Small Flocks on Town Lots
Numbers in flocks. The average number of fowls kept by a town family for its own use is about one dozen. Very few who keep hens have less than half a dozen, and not many who plan only to supply their own tables have more than a dozen and a half. Six fowls, if well cared for, will produce all the eggs used by an average family of two or three persons during the greater part of the year.
Houses and yards. For a dozen medium-sized fowls the house should be about 8 ft. × 8 ft. on the ground, with the highest point of the roof about 6 or 7 feet from the floor. The general rule is to make the poultry house face the sun, and have the windows and the outside doors in or near the front. The object of this is to get as much sunlight in the house as possible in winter, when the sun is low, and to have the walls tight that are exposed to the prevailing cold winds. In the Northern Hemisphere the front of the house is toward the south; in the Southern Hemisphere it is toward the north. In tropical and subtropical countries houses are often so constructed that they can be kept open on all sides in summer and closed tightly, except in front, during cool weather.
Fig. 69. Small house used for fowls and pigeons
If the land on which a house stands is sandy and well drained, the floor may be of earth. The common practice where earth floors are used is to fill the earth level with the top of the sill and renew it once a year by removing the soil that has become mixed with droppings of the fowls and putting in fresh earth.
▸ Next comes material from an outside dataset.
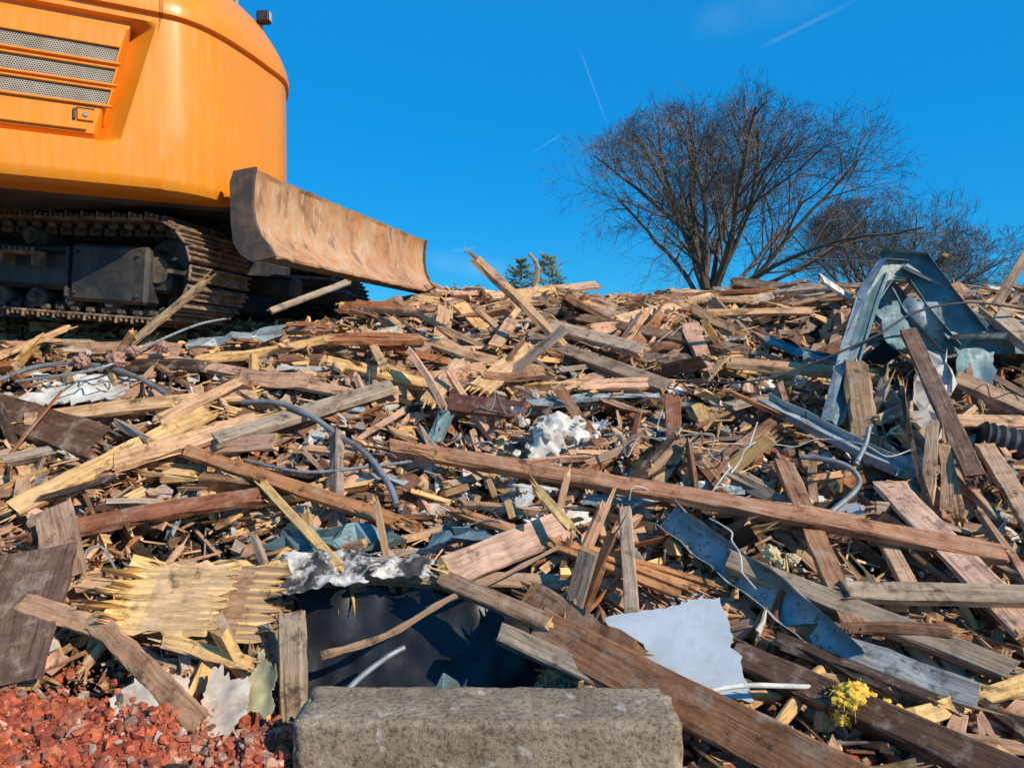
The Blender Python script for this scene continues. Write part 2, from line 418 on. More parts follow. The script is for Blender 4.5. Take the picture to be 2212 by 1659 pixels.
P1(wp,(-2.79,4.52,1.69),(-.83,3.85,1.41),.07,.03,(.6,.37,.24),0,(.1,.14),.02,.05,12,YEL)
P1(wp,(-2.32,3.64,1.3),(-1.29,3.85,1.41),.075,.03,(.6,.37,.2),.2,(.1,.05),.02,.04,8,YEL)
P1(wb,(.13,4.6,1.72),(.8,3.95,1.45),.1,.045,(.34,.24,.165),.1,(.02,.05),0,.04,6,TAN)
P1(wp,(.22,4.72,1.76),(.73,4.24,1.59),.1,.04,(.48,.35,.24),.1,(.02,.02),0,.09,6,TAN)
P1(wp,(.45,4.96,1.86),(1.35,4.36,1.63),.075,.035,(.22,.13,.075),.2,(.06,.09),0,.05,6,BRN)
P1(wp,(-.32,3.78,1.38),(.07,3.69,1.34),.09,.03,(.14,.06,.05),.5,(.01,.01),0,.04,4,BRN)
for k in range(4):
    o=k*.03
    P1(ws,(-.24+o,3.08,.98-o*.5),(.58+o*1.5,2.65+o,.77),.028,.022,cmul((.56,.26,.11),U(.8,1.15)),U(-.4,.4),(.2,.1),.01,.03+.012*(k%2),6,(.58,.28,.1),jit=.2)
P1(wp,(-.23,2.74,.81),(.22,3.0,.93),.13,.02,(.62,.39,.28),.1,(.03,.03),0,.05,6,YEL)
P1('wooden_joist',(.10,2.55,.65),(1.15,1.66,.41),.13,.045,(.31,.145,.07),.45,(.2,.02),0,.08,16,(.42,.22,.1),jit=.05)
P1('wooden_joist',(.06,2.66,.74),(.36,2.36,.64),.12,.03,(.22,.115,.065),.3,(.1,.12),0,.05,8,(.42,.22,.1),jit=.15)
P1('wooden_joist',(.72,2.42,.62),(1.5,1.72,.46),.09,.06,(.13,.07,.045),.2,(.05,.02),0,.06,8,BRN)
P1(wb,(.80,2.8,.84),(1.53,2.35,.62),.075,.05,(.33,.25,.175),.3,(.02,.05),0,.04,8,GRY)
P1(wb,(1.14,2.64,.755),(1.98,2.6,.745),.07,.045,(.4,.295,.21),.1,(.02,.02),0,.07,8,GRY)
P1(wb,(2.1,4.05,1.7),(1.93,3.19,1.04),.08,.04,(.26,.15,.1),.4,(.03,.03),0,.08,8,BRN)
P1('wooden_post',(1.72,3.8,1.58),(1.68,3.6,1.18),.12,.08,(.35,.23,.14),.1,(.06,.02),0,.03,5,TAN,jit=.12)
P1(wp,(1.59,3.22,1.05),(1.70,2.5,.68),.13,.022,(.62,.39,.28),.0,(.02,.02),0,.05,6,TAN)
P1(wp,(1.21,3.37,1.14),(1.13,2.5,.7),.08,.03,(.38,.19,.105),.1,(.06,.03),0,.03,8,BRN,jit=.1)
P1(wp,(1.45,2.95,.95),(1.42,2.4,.62),.06,.03,(.52,.33,.21),.1,(.06,.03),0,.0,6,TAN)
P1(wp,(.45,3.03,.98),(.4,2.55,.72),.05,.03,(.42,.31,.22),.2,(.03,.03),0,.05,5,TAN)
P1(wp,(.80,3.75,1.42),(.74,3.43,1.17),.075,.03,(.3,.12,.065),.2,(.06,.02),0,.02,5,BRN)
P1('wooden_post',(-.72,2.45,.79),(-.70,2.4,.42),.08,.06,(.42,.32,.23),.1,(.01,.01),0,.0,6,GRY)
P1(wb,(-.84,2.80,.83),(.42,2.74,.79),.06,.05,(.44,.285,.18),.2,(.03,.03),.0,.0,8,TAN)
P1(wb,(-.02,2.50,.68),(.43,2.24,.57),.065,.05,(.34,.26,.19),.2,(.02,.03),0,.03,6,TAN)
P1(wb,(-.24,2.68,.80),(.14,2.5,.70),.06,.04,(.3,.19,.12),.2,(.08,.03),0,.05,6,YEL)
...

When a house stands on wet land or on clay soil, it is better to have a floor of boards or of cement.
Fowls may be confined to a house for a year or more and lay well and be in apparently good condition at the end of such a period, but as the chickens hatched from the eggs of fowls that have been so closely confined for even a few months are almost invariably less vigorous than those produced from fowls that live a more natural life, this plan is not much used except by those who keep a few fowls for their eggs only and renew the stock by purchase as often as necessary.